NUT general secretary Kevin Courtney held a press conference last week, ahead of the union’s annual conference in Cardiff this weekend.

He said, “National strikes are a possibility. I don’t think that’s where we are immediately.

“National action is not where our planning horizon is at the moment.”

Courtney said that the Trade Union Act means that “barriers to national action are higher”.


He added, “But the degree of mobilisation among teachers I think is also higher.

“We would have to do an awful lot of work to pass the 50 percent threshold and the 40 percent yes vote thresholds that apply in education.

“But if these cuts carry on, I think it’s not ruled out that we can beat those thresholds and have that sort of industrial action.”

School workers have power that other groups don’t have

It’s true that the Trade Union Act is draconian. But unions shouldn’t simply accept its limitations—and they should defy it.

Courtney said the union hopes to work with parents, other unions and campaign groups. “We’re looking at lobbies of parliament and demonstrations,” he said.

NUT general secretary Kevin Courtney

NUT general secretary Kevin Courtney (Pic: Dave Gilchrist)

He added that NUT members in some schools are already taking action over cuts.

The parent-led resistance is inspirational. And it would be good to see more demonstrations.

But school workers have power that other groups don’t have.

Strikes in schools would seriously escalate the crisis for the Tories—more so if they were national.

This would mean more chance of stopping the cuts.

Paul McGarr is a teacher and NUT rep in east London. “The union must put itself at the heart of the campaigns—and go beyond local actions,” he told Socialist Worker.

“Ideally we want a national strike. But if we don’t have that, we shouldn’t have nothing at all. We should fight for as many teachers as possible taking action together.”
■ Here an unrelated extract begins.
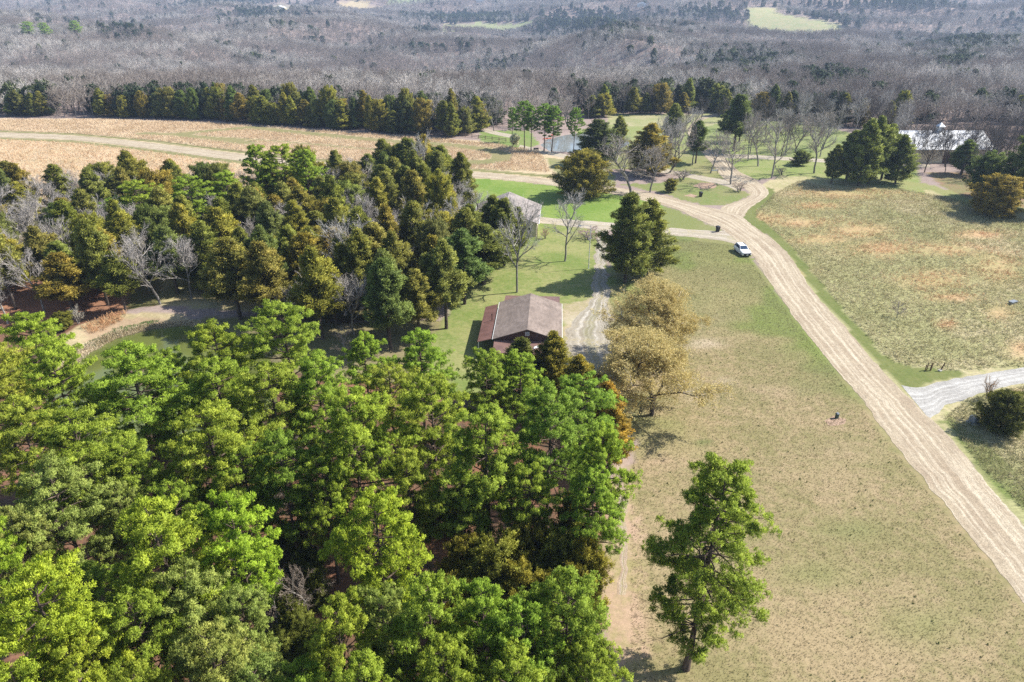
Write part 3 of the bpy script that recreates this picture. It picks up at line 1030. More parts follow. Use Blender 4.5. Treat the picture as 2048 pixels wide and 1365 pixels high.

Jess Edwards is on the NUT’s national executive committee. “This is the most serious assault on schools’ funding in a generation,” she told Socialist Worker.

“The money is there. Corporation tax has been repeatedly cut.

“Getting the government to spend that money in schools won’t happen without a fight.

“We will need more than meetings and lobbying to win.”

Key debates will shape the future of education

Education funding cuts will be a key debate at the NUT union’s conference—but there will be plenty of other important debates too.

Delegates will debate Sats tests on Sunday and there’s a fringe meeting on the campaign against Sats on Saturday.

Delegates should vote to back an amendment on Sats. It commits the union to hold an indicative ballot of all members working in primary schools on their willingness to boycott the tests.

Next Monday conference will debate anti-racism and vote on a motion for affiliation to Stand Up To Racism.

There will also be an important debate on the kind of union we want. We should argue for a union based on building school-based organisation and reps.

There is likely to be a debate on transgender rights on the Monday. Socialist Worker and its supporters back people’s right to self-identify their gender.

A new union, the NEU, will come into existence on 1 September after NUT and ATL union members voted for a merger. There will be discussions throughout conference about how to build a new left in the new union.